### EXERCISE DIRECTIONS
Copy each line exactly.

--- START ---

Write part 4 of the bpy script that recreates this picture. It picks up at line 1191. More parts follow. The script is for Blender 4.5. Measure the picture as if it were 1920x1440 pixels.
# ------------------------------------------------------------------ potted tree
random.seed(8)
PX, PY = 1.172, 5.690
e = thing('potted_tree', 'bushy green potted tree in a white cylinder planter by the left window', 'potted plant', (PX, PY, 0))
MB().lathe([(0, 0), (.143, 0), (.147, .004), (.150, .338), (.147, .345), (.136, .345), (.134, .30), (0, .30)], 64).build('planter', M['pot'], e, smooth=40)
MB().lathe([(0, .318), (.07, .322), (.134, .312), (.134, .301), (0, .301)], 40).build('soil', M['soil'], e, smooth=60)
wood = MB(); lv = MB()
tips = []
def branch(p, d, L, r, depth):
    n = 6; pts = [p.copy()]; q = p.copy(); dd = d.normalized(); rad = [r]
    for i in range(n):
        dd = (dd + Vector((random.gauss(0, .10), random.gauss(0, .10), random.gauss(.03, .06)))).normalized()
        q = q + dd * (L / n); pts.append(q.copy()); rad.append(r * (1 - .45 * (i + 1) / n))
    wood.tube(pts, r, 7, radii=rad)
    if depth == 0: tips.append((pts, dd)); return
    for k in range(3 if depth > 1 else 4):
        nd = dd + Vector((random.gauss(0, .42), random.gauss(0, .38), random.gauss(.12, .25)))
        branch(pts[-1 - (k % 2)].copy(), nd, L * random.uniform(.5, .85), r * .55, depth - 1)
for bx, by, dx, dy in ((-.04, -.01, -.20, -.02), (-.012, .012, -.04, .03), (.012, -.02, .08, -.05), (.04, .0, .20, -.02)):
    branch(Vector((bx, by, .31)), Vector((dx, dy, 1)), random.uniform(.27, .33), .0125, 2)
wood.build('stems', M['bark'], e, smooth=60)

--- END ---

### RESPONSE TO THIS EXERCISE
Write part 4 of the bpy script that recreates this picture. It picks up at line 1191. More parts follow. The script is for Blender 4.5. Measure the picture as if it were 1920x1440 pixels.
# ------------------------------------------------------------------ potted tree
random.seed(8)
PX, PY = 1.172, 5.690
e = thing('potted_tree', 'bushy green potted tree in a white cylinder planter by the left window', 'potted plant', (PX, PY, 0))
MB().lathe([(0, 0), (.143, 0), (.147, .004), (.150, .338), (.147, .345), (.136, .345), (.134, .30), (0, .30)], 64).build('planter', M['pot'], e, smooth=40)
MB().lathe([(0, .318), (.07, .322), (.134, .312), (.134, .301), (0, .301)], 40).build('soil', M['soil'], e, smooth=60)
wood = MB(); lv = MB()
tips = []
def branch(p, d, L, r, depth):
    n = 6; pts = [p.copy()]; q = p.copy(); dd = d.normalized(); rad = [r]
    for i in range(n):
        dd = (dd + Vector((random.gauss(0, .10), random.gauss(0, .10), random.gauss(.03, .06)))).normalized()
        q = q + dd * (L / n); pts.append(q.copy()); rad.append(r * (1 - .45 * (i + 1) / n))
    wood.tube(pts, r, 7, radii=rad)
    if depth == 0: tips.append((pts, dd)); return
    for k in range(3 if depth > 1 else 4):
        nd = dd + Vector((random.gauss(0, .42), random.gauss(0, .38), random.gauss(.12, .25)))
        branch(pts[-1 - (k % 2)].copy(), nd, L * random.uniform(.5, .85), r * .55, depth - 1)
for bx, by, dx, dy in ((-.04, -.01, -.20, -.02), (-.012, .012, -.04, .03), (.012, -.02, .08, -.05), (.04, .0, .20, -.02)):
    branch(Vector((bx, by, .31)), Vector((dx, dy, 1)), random.uniform(.27, .33), .0125, 2)
wood.build('stems', M['bark'], e, smooth=60)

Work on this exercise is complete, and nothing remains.